Travelogue not reliable evidence: Muslim side in Ayodhya dispute

New Delhi: Continuing their submissions for the 33rd day, Muslim party in Ram Janmabhoomi Babri Masjid dispute case termed the chronicles in the books and gazetteers as “hearsay” and “myths”. It discredited the archaeological report that spoke about the possibility of a Hindu temple where the Babri Masjid was later erected.

Arguing on behalf of the Muslim parties in the case, Senior advocate Meenakshi Arora contended that while it would be too dangerous to rely upon the 2003 report of the Archaeological Survey of India (ASI) that had talked about the pre-existence of a Hindu religious structure at the disputed site, any credence to similar accounts in books and gazetteers from 18th and 19th centuries would be equally fallacious.

News 18 quoted Arora as telling to a Constitution Bench, headed by Chief Justice of India Ranjan Gogoi “The accounts recorded in these books and gazetteers are not personal experiences of the authors themselves but based on hearsay.”

She added: “None of the authors personally witnessed a Ram temple on the site or the demolition thereof by Muslims.

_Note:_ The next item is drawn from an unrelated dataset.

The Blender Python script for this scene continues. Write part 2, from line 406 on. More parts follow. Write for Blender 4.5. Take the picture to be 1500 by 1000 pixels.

Rather, their writing are, at best based on myths and stories that they heard from the local populace, which are completely subjective, and would also not constitute direct or substantial evidence so as to corroborate the ASI report.”

It must be noted that travelogues of William Finch, an English merchant of the East India Company in the 17th century and Jesuit missionary Joseph Teifenthaler, from 1740-1770 were referred by the Hindu party as evidence for Ram temple in Ayodhya.

Some of the gazetteers of Territories of the East India Company from 1854 onwards also mentioned Hindus believes that on the banks of the River Sarayu are ruins of the court of Rama, King of Ayodhya, hero of the Ramayana and highly celebrated in the mythological and romantic traditions of India.

Submitting before the court that all these were not reliable evidence but were based on hearsay, the Muslim side argued that archaeology is a “social science”, not verifiable and cannot be trusted as conclusive evidence.